Start Supplied information

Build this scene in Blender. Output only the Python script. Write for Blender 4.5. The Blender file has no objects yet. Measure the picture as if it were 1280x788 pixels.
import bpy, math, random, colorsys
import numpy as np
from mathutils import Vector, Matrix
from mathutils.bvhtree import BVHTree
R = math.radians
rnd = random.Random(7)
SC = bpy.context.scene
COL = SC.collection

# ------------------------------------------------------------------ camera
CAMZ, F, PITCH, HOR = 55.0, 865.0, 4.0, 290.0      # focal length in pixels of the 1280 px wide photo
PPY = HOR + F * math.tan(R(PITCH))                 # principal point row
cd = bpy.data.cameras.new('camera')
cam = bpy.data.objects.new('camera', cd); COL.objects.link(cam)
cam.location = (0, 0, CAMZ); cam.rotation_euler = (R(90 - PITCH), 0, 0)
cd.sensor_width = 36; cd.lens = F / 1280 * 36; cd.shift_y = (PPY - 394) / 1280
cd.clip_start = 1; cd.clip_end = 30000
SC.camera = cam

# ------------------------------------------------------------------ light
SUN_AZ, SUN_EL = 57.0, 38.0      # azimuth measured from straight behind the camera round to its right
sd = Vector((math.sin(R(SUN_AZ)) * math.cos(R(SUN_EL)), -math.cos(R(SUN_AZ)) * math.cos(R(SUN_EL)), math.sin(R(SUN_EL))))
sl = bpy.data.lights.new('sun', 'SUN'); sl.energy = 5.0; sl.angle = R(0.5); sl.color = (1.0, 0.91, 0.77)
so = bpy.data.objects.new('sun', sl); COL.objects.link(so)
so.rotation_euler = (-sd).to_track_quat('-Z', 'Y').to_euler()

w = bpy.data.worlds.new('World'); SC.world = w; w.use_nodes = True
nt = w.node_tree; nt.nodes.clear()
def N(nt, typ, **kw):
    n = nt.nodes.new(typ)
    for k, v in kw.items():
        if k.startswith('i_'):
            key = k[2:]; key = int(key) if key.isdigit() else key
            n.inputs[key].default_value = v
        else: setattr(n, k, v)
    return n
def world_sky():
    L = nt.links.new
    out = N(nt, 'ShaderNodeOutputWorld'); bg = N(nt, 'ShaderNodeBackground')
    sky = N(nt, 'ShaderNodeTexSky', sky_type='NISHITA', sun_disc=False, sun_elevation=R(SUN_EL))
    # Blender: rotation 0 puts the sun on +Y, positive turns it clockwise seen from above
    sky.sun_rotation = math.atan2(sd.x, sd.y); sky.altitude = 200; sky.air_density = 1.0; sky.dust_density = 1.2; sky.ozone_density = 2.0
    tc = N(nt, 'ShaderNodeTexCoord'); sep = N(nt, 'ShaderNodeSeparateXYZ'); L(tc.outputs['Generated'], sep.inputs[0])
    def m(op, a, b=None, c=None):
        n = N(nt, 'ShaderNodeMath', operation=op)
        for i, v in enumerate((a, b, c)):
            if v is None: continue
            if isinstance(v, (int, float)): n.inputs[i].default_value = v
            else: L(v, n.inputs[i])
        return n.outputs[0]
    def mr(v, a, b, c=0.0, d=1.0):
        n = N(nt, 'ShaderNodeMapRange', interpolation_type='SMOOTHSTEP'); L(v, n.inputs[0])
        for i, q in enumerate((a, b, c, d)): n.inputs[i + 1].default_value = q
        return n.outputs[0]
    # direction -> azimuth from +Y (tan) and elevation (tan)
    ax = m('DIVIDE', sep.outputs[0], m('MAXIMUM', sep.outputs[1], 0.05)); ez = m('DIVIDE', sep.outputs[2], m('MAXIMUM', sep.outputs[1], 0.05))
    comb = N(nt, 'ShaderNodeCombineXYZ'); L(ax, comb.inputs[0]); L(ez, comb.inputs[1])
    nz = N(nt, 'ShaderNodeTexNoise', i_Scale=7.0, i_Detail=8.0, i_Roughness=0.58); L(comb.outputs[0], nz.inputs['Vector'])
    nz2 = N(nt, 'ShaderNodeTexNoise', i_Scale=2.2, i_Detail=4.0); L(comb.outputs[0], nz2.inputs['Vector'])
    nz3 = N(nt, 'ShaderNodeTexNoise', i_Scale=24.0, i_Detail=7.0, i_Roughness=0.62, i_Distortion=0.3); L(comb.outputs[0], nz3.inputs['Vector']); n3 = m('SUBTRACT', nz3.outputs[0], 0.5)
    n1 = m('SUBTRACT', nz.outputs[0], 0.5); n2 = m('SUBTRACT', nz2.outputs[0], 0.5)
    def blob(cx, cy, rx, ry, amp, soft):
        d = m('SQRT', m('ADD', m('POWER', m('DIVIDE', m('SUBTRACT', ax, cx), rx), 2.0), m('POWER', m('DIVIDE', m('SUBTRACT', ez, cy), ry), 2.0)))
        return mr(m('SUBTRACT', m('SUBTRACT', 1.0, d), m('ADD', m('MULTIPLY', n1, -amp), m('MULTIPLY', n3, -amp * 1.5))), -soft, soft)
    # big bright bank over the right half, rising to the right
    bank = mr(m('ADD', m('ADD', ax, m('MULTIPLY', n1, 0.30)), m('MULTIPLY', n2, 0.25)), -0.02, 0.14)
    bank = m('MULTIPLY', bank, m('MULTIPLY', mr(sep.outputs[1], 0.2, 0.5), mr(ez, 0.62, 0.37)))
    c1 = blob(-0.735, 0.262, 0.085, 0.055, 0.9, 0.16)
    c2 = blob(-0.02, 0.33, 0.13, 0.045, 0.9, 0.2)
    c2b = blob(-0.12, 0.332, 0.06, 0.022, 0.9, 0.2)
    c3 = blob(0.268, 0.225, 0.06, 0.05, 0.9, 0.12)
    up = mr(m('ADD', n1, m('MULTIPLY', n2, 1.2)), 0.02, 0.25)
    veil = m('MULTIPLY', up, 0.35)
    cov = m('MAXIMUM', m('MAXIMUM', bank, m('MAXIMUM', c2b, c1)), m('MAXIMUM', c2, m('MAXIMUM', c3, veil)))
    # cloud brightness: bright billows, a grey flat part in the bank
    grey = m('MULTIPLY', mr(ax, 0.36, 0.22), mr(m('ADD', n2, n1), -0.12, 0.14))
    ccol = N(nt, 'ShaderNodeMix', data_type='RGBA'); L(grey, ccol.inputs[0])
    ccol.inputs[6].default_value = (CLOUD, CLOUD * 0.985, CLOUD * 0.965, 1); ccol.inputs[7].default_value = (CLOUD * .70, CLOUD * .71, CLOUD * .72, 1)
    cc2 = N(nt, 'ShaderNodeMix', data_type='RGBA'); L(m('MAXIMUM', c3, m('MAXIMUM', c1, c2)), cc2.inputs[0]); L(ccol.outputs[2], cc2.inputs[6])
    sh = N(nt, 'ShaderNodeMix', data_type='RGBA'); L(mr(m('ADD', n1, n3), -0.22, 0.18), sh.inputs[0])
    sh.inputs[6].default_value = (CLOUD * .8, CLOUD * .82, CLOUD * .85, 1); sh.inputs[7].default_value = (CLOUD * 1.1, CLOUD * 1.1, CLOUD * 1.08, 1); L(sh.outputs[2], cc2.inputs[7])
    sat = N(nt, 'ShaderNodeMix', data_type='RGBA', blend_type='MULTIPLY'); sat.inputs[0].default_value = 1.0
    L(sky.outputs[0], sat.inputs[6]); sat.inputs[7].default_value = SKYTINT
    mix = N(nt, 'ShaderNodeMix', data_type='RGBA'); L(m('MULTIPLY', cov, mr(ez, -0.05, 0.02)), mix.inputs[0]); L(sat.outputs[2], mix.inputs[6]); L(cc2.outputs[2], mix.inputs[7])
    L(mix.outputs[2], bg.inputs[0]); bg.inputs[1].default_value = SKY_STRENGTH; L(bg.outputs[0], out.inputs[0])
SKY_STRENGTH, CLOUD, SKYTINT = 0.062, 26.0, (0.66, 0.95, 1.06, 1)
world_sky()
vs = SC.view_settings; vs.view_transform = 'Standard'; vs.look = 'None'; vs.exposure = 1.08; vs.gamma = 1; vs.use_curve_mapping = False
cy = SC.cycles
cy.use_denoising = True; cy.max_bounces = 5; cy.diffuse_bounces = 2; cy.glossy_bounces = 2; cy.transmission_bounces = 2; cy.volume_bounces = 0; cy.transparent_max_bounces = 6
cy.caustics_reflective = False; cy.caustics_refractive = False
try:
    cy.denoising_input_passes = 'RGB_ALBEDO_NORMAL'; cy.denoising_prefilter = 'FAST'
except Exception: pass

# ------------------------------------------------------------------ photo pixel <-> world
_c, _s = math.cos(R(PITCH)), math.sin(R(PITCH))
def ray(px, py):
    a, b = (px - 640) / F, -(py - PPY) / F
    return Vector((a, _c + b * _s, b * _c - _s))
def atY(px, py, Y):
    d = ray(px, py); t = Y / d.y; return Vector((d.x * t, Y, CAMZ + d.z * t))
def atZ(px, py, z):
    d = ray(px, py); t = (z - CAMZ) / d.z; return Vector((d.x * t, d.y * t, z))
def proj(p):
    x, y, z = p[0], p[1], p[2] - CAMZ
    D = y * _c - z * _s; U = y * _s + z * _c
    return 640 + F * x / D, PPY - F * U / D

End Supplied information

Direction:
Verbatim output is expected for the lines from the start of the data to the line in which "so.rotation_euler = (-sd).to_track_quat('-Z', 'Y').to_euler()" appears, both included.

Solution to the exercise:
Build this scene in Blender. Output only the Python script. Write for Blender 4.5. The Blender file has no objects yet. Measure the picture as if it were 1280x788 pixels.
import bpy, math, random, colorsys
import numpy as np
from mathutils import Vector, Matrix
from mathutils.bvhtree import BVHTree
R = math.radians
rnd = random.Random(7)
SC = bpy.context.scene
COL = SC.collection

# ------------------------------------------------------------------ camera
CAMZ, F, PITCH, HOR = 55.0, 865.0, 4.0, 290.0      # focal length in pixels of the 1280 px wide photo
PPY = HOR + F * math.tan(R(PITCH))                 # principal point row
cd = bpy.data.cameras.new('camera')
cam = bpy.data.objects.new('camera', cd); COL.objects.link(cam)
cam.location = (0, 0, CAMZ); cam.rotation_euler = (R(90 - PITCH), 0, 0)
cd.sensor_width = 36; cd.lens = F / 1280 * 36; cd.shift_y = (PPY - 394) / 1280
cd.clip_start = 1; cd.clip_end = 30000
SC.camera = cam

# ------------------------------------------------------------------ light
SUN_AZ, SUN_EL = 57.0, 38.0      # azimuth measured from straight behind the camera round to its right
sd = Vector((math.sin(R(SUN_AZ)) * math.cos(R(SUN_EL)), -math.cos(R(SUN_AZ)) * math.cos(R(SUN_EL)), math.sin(R(SUN_EL))))
sl = bpy.data.lights.new('sun', 'SUN'); sl.energy = 5.0; sl.angle = R(0.5); sl.color = (1.0, 0.91, 0.77)
so = bpy.data.objects.new('sun', sl); COL.objects.link(so)
so.rotation_euler = (-sd).to_track_quat('-Z', 'Y').to_euler()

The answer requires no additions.